#### Problem statement:
Output all the material that follows, exactly as given.

#### Provided data:
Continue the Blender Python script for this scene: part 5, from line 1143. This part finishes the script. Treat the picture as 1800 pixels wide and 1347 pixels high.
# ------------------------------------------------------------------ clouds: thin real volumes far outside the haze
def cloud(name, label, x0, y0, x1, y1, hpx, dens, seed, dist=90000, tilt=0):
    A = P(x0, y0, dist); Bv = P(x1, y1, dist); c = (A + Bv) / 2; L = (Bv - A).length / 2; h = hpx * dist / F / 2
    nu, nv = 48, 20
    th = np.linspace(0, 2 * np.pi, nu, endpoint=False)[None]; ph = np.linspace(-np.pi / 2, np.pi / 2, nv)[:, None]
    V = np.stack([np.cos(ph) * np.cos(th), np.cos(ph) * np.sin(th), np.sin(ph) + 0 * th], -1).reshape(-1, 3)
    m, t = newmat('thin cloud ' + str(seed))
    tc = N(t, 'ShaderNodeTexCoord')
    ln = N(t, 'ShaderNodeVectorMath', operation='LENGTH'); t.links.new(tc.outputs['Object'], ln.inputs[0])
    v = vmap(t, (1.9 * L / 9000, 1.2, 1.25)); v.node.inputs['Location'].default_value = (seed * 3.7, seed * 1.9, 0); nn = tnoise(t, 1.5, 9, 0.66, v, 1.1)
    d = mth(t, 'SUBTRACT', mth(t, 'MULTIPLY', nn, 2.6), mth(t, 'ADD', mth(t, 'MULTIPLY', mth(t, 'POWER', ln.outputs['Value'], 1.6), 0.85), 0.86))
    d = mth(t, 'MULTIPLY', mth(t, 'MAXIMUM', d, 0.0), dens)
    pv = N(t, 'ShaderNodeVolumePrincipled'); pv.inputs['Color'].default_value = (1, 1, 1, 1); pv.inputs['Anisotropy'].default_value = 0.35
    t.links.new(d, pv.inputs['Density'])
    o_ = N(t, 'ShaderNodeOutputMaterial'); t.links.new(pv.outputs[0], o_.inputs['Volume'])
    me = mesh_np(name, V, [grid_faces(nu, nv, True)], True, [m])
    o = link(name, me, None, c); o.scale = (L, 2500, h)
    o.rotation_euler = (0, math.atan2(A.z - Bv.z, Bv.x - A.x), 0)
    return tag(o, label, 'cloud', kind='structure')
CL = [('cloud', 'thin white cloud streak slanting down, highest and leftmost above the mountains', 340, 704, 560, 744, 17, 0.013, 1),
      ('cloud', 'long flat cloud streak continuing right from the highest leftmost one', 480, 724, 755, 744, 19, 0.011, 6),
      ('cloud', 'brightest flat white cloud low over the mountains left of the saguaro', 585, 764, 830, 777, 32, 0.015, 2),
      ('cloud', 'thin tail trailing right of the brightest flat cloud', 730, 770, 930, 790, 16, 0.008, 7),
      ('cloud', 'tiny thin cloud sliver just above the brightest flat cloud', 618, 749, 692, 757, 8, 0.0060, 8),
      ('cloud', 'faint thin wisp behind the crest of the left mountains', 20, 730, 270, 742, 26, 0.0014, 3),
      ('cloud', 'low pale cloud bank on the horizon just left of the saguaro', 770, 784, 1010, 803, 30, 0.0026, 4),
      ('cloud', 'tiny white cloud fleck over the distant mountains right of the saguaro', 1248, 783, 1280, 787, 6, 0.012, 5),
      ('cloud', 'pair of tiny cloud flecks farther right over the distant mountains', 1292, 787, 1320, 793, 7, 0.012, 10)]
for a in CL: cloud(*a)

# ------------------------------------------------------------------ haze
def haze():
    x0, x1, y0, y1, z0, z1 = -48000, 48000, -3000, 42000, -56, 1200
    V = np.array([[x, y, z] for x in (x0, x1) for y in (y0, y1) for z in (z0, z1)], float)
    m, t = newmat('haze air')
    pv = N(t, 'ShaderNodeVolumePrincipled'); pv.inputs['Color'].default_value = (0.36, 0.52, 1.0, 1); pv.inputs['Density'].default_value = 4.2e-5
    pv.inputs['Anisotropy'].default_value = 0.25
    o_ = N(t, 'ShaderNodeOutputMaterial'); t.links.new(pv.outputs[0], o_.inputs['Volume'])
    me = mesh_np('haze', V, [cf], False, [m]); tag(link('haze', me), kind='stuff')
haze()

#### Exercise response:
Continue the Blender Python script for this scene: part 5, from line 1143. This part finishes the script. Treat the picture as 1800 pixels wide and 1347 pixels high.
# ------------------------------------------------------------------ clouds: thin real volumes far outside the haze
def cloud(name, label, x0, y0, x1, y1, hpx, dens, seed, dist=90000, tilt=0):
    A = P(x0, y0, dist); Bv = P(x1, y1, dist); c = (A + Bv) / 2; L = (Bv - A).length / 2; h = hpx * dist / F / 2
    nu, nv = 48, 20
    th = np.linspace(0, 2 * np.pi, nu, endpoint=False)[None]; ph = np.linspace(-np.pi / 2, np.pi / 2, nv)[:, None]
    V = np.stack([np.cos(ph) * np.cos(th), np.cos(ph) * np.sin(th), np.sin(ph) + 0 * th], -1).reshape(-1, 3)
    m, t = newmat('thin cloud ' + str(seed))
    tc = N(t, 'ShaderNodeTexCoord')
    ln = N(t, 'ShaderNodeVectorMath', operation='LENGTH'); t.links.new(tc.outputs['Object'], ln.inputs[0])
    v = vmap(t, (1.9 * L / 9000, 1.2, 1.25)); v.node.inputs['Location'].default_value = (seed * 3.7, seed * 1.9, 0); nn = tnoise(t, 1.5, 9, 0.66, v, 1.1)
    d = mth(t, 'SUBTRACT', mth(t, 'MULTIPLY', nn, 2.6), mth(t, 'ADD', mth(t, 'MULTIPLY', mth(t, 'POWER', ln.outputs['Value'], 1.6), 0.85), 0.86))
    d = mth(t, 'MULTIPLY', mth(t, 'MAXIMUM', d, 0.0), dens)
    pv = N(t, 'ShaderNodeVolumePrincipled'); pv.inputs['Color'].default_value = (1, 1, 1, 1); pv.inputs['Anisotropy'].default_value = 0.35
    t.links.new(d, pv.inputs['Density'])
    o_ = N(t, 'ShaderNodeOutputMaterial'); t.links.new(pv.outputs[0], o_.inputs['Volume'])
    me = mesh_np(name, V, [grid_faces(nu, nv, True)], True, [m])
    o = link(name, me, None, c); o.scale = (L, 2500, h)
    o.rotation_euler = (0, math.atan2(A.z - Bv.z, Bv.x - A.x), 0)
    return tag(o, label, 'cloud', kind='structure')
CL = [('cloud', 'thin white cloud streak slanting down, highest and leftmost above the mountains', 340, 704, 560, 744, 17, 0.013, 1),
      ('cloud', 'long flat cloud streak continuing right from the highest leftmost one', 480, 724, 755, 744, 19, 0.011, 6),
      ('cloud', 'brightest flat white cloud low over the mountains left of the saguaro', 585, 764, 830, 777, 32, 0.015, 2),
      ('cloud', 'thin tail trailing right of the brightest flat cloud', 730, 770, 930, 790, 16, 0.008, 7),
      ('cloud', 'tiny thin cloud sliver just above the brightest flat cloud', 618, 749, 692, 757, 8, 0.0060, 8),
      ('cloud', 'faint thin wisp behind the crest of the left mountains', 20, 730, 270, 742, 26, 0.0014, 3),
      ('cloud', 'low pale cloud bank on the horizon just left of the saguaro', 770, 784, 1010, 803, 30, 0.0026, 4),
      ('cloud', 'tiny white cloud fleck over the distant mountains right of the saguaro', 1248, 783, 1280, 787, 6, 0.012, 5),
      ('cloud', 'pair of tiny cloud flecks farther right over the distant mountains', 1292, 787, 1320, 793, 7, 0.012, 10)]
for a in CL: cloud(*a)

# ------------------------------------------------------------------ haze
def haze():
    x0, x1, y0, y1, z0, z1 = -48000, 48000, -3000, 42000, -56, 1200
    V = np.array([[x, y, z] for x in (x0, x1) for y in (y0, y1) for z in (z0, z1)], float)
    m, t = newmat('haze air')
    pv = N(t, 'ShaderNodeVolumePrincipled'); pv.inputs['Color'].default_value = (0.36, 0.52, 1.0, 1); pv.inputs['Density'].default_value = 4.2e-5
    pv.inputs['Anisotropy'].default_value = 0.25
    o_ = N(t, 'ShaderNodeOutputMaterial'); t.links.new(pv.outputs[0], o_.inputs['Volume'])
    me = mesh_np('haze', V, [cf], False, [m]); tag(link('haze', me), kind='stuff')
haze()